Obama, on the other hand, is generally seen as grounded in the "liberal
internationalist" school, whose founding is credited to president Woodrow
Wilson and which became the basis for the US - and Western-led multilateral
order - presided over by the United Nations, the two Bretton Woods
institutions, and an embryonic World Trade Organization - elaborated in large
part by president Franklin Roosevelt in the waning days of World War II.
Most of Obama's main foreign policy advisers hail from that tradition. Indeed,
some, like his vice presidential running-mate Senator Joseph Biden, whose
long-time leadership of Democrats on the Senate Foreign Relations Committee is
likely to give him special influence on international affairs in an Obama White
House, are considered "liberal interventionists". This group believes the US
should actively and aggressively export the spread of liberal values and
prevent - by military force if necessary - massive abuses of human rights, such
as genocide.
At the same time, however, a number of influential realists, most recently
Bush's first-term secretary of state, General Colin Powell, have come out in
strong support of Obama and are also found among his top advisers.
Indeed, the candidate has himself extolled as a model the foreign policy record
of former president George H W Bush's administration - widely considered the
most realist of the past generation - and publicly stressed admiration for the
ranking member on Biden's committee, Republican realist Senator Richard Lugar,
who along with another Republican, Senator Chuck Hagel, has been mentioned as a
possible secretary of state under Obama.
The inclusion of prominent realists - who, more than any other school,
constitute what could be called the foreign policy "Establishment" - as
advisers in both campaigns may be designed primarily to reassure independent
and centrist voters that their respective candidates will avoid radical
departures of the kind that resulted in the 2003 invasion of Iraq, when the
influence of the neo-conservatives and aggressive nationalists reached their
zenith.
But whoever wins the November 4 election is likely to come to office in January
with a foreign policy team that spans a fairly broad spectrum of advisers
susceptible to fundamental disagreements regarding the definition of US
national interests, the appropriate use of military force and the degree to
which Washington should rely on multilateral institutions, as opposed to taking
unilateral action, if those interests are threatened.

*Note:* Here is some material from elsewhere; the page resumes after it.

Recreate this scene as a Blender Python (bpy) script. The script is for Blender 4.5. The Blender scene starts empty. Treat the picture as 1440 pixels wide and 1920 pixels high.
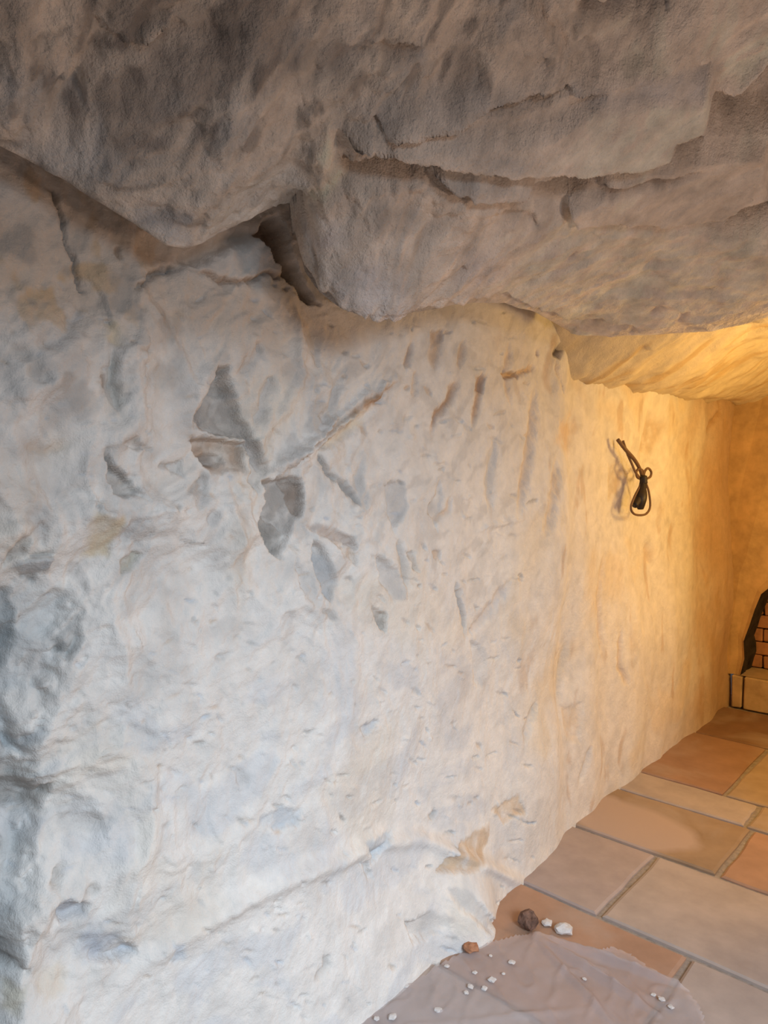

Such differences, when wide enough, have historically wrought heavy damage on
past administrations, beginning with the battle for control over policy within
the current Bush administration between hawks led by Vice President Dick Cheney
and realists led by the hapless Powell in the first term and then by secretary
of state Condoleezza Rice and Pentagon chief Robert Gates who have devoted
themselves to undoing - however slowly - some of the damage done during the
first term.
The administration of president Jimmy Carter was also undone in part by
internal fights between liberal internationalists led by former secretary of
state Cyrus Vance and more realist forces led by national security adviser
Zbigniew Brzezinski, an early Obama supporter.
In both cases, external events - in Bush's case, the September 11, 2001,
attacks; in Carter's, the Soviet invasion of Afghanistan followed by the
Islamic revolution in Iran - acted as catalysts in shifting the balance of
power within their administrations. Just one year after campaigning as a
foreign policy realist committed to a "humble" foreign policy, Bush launched a
"war on terrorism" designed to "transform" the entire Middle East and beyond.
Effective Iraqi and regional resistance to those ambitions eventually forced
Bush to listen to the realists.
If either candidate retains his current spectrum of advisers, splits will
almost certainly develop on key issues ranging from what to do about Iran's
nuclear program and a resurgent Russia, to "humanitarian intervention", and the
promotion of democracy (or destabilization) in countries whose governments are
considered hostile to the US
On Iran, for example, the hawks have strongly opposed any diplomatic opening,
while the realists, including those advising McCain, have, like Obama, urged
Washington to engage Tehran at a high level without pre-conditions. McCain
publicly sided with the hawks on the issue until Kissinger and Baker last month
called for unconditional talks.
When it comes to the Middle East as a whole, an additional complicating factor
will be the presence of strong advocates for Israel among either man's closest
advisers. While realists in both camps believe Washington should act as an
honest broker in the conflict between Israel and its Arab neighbors, both
neo-conservatives associated with McCain and a number of liberal
interventionists, including Biden and former UN ambassador Richard Holbrooke,
associated with Obama, have opposed exerting strong pressure on Israel.
On Russia, realists identified with both candidates have urged caution, warning
that strong US retaliation for its intervention in Georgia - such as McCain's
suggestion it be expelled from the Group of Eight - could have serious negative
implications for other US policy interests. Obama has sided with the realist
position, although some of his liberal interventionist advisers have urged that
he take a more punitive stance.
An Obama administration is also likely to suffer splits over humanitarian
intervention, a concept that has been eagerly embraced by liberal
internationalists, especially those, like Biden, of the interventionist
persuasion. However, it has drawn great skepticism from realists who believe it
is a recipe for wearing out already-overstretched US military forces in
countries that are not vital to US national interests.